Many current solutions still involve some type of proprietary hardware. “By using pure software product, broadcasters can be much more agile to respond to changing needs, formats and workflows,” says Edwards. “A support team can simply log in remotely to troubleshoot any issues. When you also consider the built-in redundancy of all systems, the economic transformation is significant.”

Paula Mathews, head of product for satellite and media at Arqiva, highlights the total cost-of-ownership impact of using standard platforms. These costs are not always immediately obvious, and must be considered before choosing to purchase this type of broadcast technology. For example, she says, COTS platforms are continually being developed, meaning they quickly become obsolete. Wholesale replacement can be extremely expensive. In addition, on-going interruption-free operations should be a key factor in purchase decisions. “With the traditional models of software running on bespoke hardware, the refresh lifecycle was entirely predictable and therefore so was the RoI,” she says. “While software-based broadcast technology running on [COTS] can be attractive in terms of an initial purchase price, this can mean shorter RoI timescales which therefore don’t translate into cost-savings in channel price in the long-term for broadcasters and service providers with large, complex installations.”

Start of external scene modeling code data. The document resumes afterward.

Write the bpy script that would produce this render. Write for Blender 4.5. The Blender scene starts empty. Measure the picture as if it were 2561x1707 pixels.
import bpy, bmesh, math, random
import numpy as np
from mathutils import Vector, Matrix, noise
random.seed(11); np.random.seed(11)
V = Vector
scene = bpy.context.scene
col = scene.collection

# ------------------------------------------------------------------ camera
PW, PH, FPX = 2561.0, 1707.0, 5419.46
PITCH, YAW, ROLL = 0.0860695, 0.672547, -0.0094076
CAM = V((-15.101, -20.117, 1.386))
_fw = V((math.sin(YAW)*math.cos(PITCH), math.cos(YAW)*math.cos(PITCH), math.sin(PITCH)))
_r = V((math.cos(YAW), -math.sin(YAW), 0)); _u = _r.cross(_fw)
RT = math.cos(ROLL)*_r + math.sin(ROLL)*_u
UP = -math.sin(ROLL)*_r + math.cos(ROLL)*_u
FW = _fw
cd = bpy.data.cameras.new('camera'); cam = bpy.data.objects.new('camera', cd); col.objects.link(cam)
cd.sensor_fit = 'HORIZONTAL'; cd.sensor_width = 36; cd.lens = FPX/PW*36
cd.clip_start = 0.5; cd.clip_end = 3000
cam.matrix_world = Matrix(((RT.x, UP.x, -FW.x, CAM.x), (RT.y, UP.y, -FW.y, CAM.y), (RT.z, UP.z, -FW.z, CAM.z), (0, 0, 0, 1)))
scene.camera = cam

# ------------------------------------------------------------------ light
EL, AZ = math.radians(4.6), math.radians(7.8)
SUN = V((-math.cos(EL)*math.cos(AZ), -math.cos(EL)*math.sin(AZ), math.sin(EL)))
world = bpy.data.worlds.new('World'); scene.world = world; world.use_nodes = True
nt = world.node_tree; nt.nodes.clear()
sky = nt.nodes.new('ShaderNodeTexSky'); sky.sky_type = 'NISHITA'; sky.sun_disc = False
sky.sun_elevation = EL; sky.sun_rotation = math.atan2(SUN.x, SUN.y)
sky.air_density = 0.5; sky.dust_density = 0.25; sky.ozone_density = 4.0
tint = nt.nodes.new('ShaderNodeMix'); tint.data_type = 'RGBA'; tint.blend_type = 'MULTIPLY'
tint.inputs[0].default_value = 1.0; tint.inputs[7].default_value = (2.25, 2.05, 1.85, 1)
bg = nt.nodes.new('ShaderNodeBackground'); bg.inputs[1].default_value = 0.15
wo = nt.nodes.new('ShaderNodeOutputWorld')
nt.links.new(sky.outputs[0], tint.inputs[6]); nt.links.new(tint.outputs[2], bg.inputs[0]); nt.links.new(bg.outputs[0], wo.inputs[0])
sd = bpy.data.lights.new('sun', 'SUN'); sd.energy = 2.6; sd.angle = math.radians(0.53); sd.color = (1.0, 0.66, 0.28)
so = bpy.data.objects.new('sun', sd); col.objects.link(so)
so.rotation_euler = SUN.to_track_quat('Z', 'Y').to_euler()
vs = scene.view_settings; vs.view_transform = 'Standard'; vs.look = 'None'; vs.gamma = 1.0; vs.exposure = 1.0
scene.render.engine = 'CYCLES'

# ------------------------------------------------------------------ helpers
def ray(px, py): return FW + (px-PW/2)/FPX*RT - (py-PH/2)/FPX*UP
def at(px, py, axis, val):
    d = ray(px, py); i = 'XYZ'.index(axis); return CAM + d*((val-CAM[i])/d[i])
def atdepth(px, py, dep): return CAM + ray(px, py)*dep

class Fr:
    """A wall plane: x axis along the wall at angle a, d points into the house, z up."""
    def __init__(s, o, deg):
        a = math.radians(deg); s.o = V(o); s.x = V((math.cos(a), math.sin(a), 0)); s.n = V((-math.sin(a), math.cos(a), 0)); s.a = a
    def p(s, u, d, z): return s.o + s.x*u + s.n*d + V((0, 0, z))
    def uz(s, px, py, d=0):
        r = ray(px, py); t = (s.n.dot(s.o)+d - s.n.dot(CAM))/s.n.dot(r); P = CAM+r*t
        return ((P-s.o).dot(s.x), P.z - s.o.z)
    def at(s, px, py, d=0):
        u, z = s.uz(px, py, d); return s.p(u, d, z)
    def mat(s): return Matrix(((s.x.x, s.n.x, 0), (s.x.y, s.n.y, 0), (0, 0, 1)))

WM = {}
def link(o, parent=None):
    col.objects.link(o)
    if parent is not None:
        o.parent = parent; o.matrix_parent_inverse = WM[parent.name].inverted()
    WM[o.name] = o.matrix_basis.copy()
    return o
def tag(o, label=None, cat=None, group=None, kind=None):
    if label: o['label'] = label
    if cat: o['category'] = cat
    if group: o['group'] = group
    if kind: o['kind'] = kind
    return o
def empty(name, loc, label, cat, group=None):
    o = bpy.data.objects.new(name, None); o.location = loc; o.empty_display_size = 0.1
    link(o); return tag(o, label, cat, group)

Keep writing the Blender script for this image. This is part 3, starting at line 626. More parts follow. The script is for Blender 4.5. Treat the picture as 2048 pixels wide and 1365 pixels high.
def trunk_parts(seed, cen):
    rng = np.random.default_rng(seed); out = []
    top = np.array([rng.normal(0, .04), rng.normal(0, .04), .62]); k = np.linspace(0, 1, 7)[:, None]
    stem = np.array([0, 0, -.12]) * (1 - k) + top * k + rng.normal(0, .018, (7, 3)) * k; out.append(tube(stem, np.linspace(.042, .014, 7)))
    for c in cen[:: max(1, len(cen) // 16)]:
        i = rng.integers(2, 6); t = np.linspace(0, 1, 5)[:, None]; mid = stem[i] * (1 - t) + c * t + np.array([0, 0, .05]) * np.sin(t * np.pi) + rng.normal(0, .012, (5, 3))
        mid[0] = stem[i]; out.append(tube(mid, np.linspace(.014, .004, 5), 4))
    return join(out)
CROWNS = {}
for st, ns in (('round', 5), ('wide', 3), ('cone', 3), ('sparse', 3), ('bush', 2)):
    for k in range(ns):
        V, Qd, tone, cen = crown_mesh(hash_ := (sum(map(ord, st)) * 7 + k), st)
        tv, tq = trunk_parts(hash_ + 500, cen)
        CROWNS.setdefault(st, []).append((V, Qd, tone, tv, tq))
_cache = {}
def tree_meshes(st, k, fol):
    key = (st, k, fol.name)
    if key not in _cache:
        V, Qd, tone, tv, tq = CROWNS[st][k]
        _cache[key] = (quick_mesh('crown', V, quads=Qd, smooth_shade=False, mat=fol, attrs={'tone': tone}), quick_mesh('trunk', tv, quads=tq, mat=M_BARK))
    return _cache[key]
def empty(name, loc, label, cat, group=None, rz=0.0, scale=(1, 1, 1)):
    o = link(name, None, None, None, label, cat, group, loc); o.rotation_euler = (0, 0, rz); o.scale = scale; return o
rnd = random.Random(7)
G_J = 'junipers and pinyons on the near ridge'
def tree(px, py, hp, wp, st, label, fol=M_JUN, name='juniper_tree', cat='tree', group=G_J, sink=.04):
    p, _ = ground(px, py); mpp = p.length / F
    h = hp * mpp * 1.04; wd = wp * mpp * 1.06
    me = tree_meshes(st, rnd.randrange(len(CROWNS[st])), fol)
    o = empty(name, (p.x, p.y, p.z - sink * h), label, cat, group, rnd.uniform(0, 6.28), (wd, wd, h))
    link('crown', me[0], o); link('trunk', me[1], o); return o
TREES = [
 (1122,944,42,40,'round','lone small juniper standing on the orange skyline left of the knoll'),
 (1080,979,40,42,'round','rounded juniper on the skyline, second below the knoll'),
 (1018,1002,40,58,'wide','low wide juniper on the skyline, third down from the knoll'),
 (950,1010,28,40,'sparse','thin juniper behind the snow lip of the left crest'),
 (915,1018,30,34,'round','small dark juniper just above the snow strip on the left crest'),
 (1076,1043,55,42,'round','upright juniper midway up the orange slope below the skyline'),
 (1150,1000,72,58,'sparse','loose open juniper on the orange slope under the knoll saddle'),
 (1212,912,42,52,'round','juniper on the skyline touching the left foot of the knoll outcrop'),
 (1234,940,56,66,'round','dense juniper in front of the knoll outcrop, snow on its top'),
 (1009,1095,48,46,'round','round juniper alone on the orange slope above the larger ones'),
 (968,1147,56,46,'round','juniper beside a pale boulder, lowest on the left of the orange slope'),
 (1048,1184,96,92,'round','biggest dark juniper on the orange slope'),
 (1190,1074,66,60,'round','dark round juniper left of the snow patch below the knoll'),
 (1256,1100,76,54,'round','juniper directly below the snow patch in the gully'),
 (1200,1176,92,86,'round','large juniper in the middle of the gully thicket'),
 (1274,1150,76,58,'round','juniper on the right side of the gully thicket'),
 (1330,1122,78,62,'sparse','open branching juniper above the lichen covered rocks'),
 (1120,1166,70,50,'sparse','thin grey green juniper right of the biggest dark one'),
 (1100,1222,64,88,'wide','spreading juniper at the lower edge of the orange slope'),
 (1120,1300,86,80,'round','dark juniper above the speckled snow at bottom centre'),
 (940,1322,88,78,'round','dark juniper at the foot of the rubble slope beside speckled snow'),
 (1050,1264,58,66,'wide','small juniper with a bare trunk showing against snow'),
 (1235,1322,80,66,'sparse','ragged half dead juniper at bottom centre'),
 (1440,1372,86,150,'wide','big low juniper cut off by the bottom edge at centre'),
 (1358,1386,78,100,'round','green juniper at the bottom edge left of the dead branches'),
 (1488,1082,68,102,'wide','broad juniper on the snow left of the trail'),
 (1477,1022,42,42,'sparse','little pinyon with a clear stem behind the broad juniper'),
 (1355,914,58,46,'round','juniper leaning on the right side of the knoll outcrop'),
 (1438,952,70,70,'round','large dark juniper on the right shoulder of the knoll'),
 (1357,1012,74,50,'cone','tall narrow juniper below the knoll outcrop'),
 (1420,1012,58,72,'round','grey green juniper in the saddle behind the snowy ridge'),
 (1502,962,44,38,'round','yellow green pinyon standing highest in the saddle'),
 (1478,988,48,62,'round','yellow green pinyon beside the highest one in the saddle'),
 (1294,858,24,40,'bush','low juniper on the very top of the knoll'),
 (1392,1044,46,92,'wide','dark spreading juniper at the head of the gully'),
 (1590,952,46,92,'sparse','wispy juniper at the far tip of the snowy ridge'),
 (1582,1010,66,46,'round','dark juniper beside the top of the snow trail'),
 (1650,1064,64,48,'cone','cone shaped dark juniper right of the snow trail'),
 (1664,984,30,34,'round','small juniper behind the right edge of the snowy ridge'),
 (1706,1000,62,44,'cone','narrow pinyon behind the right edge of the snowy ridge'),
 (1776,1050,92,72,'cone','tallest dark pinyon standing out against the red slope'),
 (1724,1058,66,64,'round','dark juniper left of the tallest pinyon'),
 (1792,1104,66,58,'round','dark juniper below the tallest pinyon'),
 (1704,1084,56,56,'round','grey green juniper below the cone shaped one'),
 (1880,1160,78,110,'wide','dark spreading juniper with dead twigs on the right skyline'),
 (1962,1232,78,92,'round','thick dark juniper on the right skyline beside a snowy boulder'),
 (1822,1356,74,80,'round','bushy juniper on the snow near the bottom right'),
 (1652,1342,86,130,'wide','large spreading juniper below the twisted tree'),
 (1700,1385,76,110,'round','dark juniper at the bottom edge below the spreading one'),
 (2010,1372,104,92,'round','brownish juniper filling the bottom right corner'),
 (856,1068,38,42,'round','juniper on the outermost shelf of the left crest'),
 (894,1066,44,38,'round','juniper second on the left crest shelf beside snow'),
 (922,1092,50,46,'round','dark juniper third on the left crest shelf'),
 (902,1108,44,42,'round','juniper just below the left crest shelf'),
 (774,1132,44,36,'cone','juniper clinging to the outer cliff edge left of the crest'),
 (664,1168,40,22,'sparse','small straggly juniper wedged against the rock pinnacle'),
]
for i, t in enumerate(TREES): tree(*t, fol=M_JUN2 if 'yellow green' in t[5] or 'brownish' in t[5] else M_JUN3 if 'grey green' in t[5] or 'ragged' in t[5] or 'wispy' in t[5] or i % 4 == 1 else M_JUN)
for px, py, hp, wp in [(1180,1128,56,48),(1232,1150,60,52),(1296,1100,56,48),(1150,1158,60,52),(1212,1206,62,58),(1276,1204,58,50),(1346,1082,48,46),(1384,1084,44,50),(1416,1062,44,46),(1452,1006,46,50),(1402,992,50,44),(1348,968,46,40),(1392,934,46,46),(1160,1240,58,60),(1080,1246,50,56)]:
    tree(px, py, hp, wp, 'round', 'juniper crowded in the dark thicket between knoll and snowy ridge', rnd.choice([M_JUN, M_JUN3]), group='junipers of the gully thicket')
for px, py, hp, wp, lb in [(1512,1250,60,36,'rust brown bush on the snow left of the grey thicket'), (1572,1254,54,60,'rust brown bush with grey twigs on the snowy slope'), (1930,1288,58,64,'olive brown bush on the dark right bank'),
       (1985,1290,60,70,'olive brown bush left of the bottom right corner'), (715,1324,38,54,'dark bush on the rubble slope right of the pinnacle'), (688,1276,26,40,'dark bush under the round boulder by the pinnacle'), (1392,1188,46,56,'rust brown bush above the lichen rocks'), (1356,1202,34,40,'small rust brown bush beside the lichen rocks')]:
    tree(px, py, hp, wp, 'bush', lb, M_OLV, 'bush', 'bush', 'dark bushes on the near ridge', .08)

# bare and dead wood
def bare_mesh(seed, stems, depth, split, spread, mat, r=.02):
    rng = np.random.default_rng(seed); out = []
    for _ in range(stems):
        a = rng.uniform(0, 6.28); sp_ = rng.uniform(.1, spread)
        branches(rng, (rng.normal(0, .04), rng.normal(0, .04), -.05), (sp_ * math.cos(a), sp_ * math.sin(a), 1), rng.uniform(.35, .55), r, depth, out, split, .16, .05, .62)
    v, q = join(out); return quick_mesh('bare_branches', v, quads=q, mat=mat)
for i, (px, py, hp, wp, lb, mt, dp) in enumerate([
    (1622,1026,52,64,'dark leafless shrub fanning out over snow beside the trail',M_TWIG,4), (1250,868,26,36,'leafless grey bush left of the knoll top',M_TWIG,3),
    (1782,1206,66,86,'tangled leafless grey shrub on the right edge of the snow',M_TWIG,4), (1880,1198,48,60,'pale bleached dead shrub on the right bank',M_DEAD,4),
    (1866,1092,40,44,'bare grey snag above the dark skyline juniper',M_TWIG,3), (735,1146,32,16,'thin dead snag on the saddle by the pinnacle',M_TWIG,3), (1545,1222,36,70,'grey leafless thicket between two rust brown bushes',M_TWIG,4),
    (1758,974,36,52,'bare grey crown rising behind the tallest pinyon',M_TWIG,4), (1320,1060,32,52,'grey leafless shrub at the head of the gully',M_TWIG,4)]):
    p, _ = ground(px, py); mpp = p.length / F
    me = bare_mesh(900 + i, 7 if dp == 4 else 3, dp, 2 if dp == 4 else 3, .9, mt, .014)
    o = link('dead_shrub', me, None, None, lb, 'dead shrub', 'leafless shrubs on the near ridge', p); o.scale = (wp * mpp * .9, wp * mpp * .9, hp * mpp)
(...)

For service providers like Globecast what really makes the difference is the business model. “The way you buy it, and how locked into a particular solution you become, is increasingly a very important factor in any decision process,” says Elvidge. “As our customers want to grow internationally, and reach more people on a wider variety of devices, we need to offer a range of capabilities and be agile. The more flexible ways to buy technology, that are usually associated with software, are critical for us.”

One key area of savings could be limiting the amount of activity that needs to be performed in real time. “Arguably the most interesting concept is related to how much we can avoid doing in real-time, at point of playout, and instead process earlier, in non-real-time in the file domain,” says Elvidge. Areas where cost savings could be made include the insertion of complex three dimensional graphics.

Virtual environment

The day when playout automation can be run on virtual machines in a data centre or in a public cloud over IP networks is drawing closer. “It is increasingly viable to build these environments, with sophisticated functionality, in development settings, and the promise of leveraging the huge investments being made by facilities and cloud providers is very compelling indeed,” says Plunkett. “Any major vendor can probably show a sneak preview of their virtualised product implementation and every broadcaster or service provider should be investing serious time and effort into evaluation and experimentation in this area.”

Demands on the control system will inevitably increase as more playout is hosted in the cloud. “Automation solutions, which incorporate the ability to drive all channel variants including those with live content and late breaking events, or that optimise the number of channels a single operator can manage, are poised to offer the most complete solution,” says Tom Gittins, sales director, Pebble Beach Systems. “Control systems that accommodate the need for broadcasters to work across SDI and IP/virtual machine environments provide operational benefits during this transition by isolating the operational staff from the underlying system architecture.”

Media validation will be key in virtual environments, as the operator needs to know that the output of each channel is secure, regardless of its geographical location.

“While broadcasters can now quickly and cost-effectively launch multiple IP channels, there is an inevitable growth in the volume of information which requires monitoring and processing,” says Gittins. “The challenge becomes how to manage multiple channels efficiently without a corresponding increase in the number of operators.”

While there aren’t many obstacles to virtualising playout in technology terms, “the real challenge comes in getting vendors to accept and support these architectures”, Globecast’s Elvidge says. “We’ve already seen a major vendor we use that was once promoting a software solution, where you buy your own server, reverting to selling an integrated appliance.”

Imagine is enthusiastic about playout in the cloud, believing that it promises to lower the cost of channel creation at a time when established players need to react quickly to OTT.  Reynolds describes a playout-in-the-cloud pay-as-you-go model that not only reduces cost and time but also removes the geographic barriers of legacy technologies, “meaning that channels can be created on the fly, virtually at any location in the world. Have a media asset that you want to distribute and market in a new location anywhere in the world? Then find a distribution partner, such as a transmitter owner, satellite provider, or fixed/cable provider, and distribute your content. These are some of the new capabilities that are fundamentally changing the business.”

Others are more cautious. “Although there’s nothing preventing virtual machines from handling playout, most customers we’ve spoken to feel that a data-centre is a bit too far from home for live playout at this time,” says Edwards. Arqiva’s Mathews agrees: “There is still work to be done. Cost models are one such area, as moving content in and out of the cloud can quickly become expensive,” he says. “A need to gain confidence in both the ability and security of these services is also a key area for progression. The rigours of complex playout can be demanding and it is essential broadcasters have the confidence that their tech can cope, as even non-virtualised software systems can struggle.” Bespoke hardware (with SDI or HD-SDI interfaces) still has its place in linear playout, she feels. “While there are some software alternatives, there is still a level of comfort that we get from the physical SDI, especially when working with routing signals, emergency switching or distribution. Granted, [technical standard Audio Video Bridge] could change this, but there is still a way to go here.”

Harmonic’s Warman agrees, suggesting that baseband over IP still needs to be fully worked out and standardised so there is a common mechanism for the whole industry.

It is nevertheless logical and reasonable to expect that functionality from the Channel-in-a-Box and integrated-channel type solutions for playout will migrate to the data centre, and the performance and feature set will continue to expand. “While this is beginning to happen, virtualised playout is by far and away the exception rather than the rule,” says Warman. “There is however work still ahead in terms of standardisation, control, and management that is needed for sophisticated playout systems to gain mass appeal. As a counterpoint, now may also be the time to reassess what is needed to deliver an effective channel and how processes in that chain need to interact to deliver the right result.”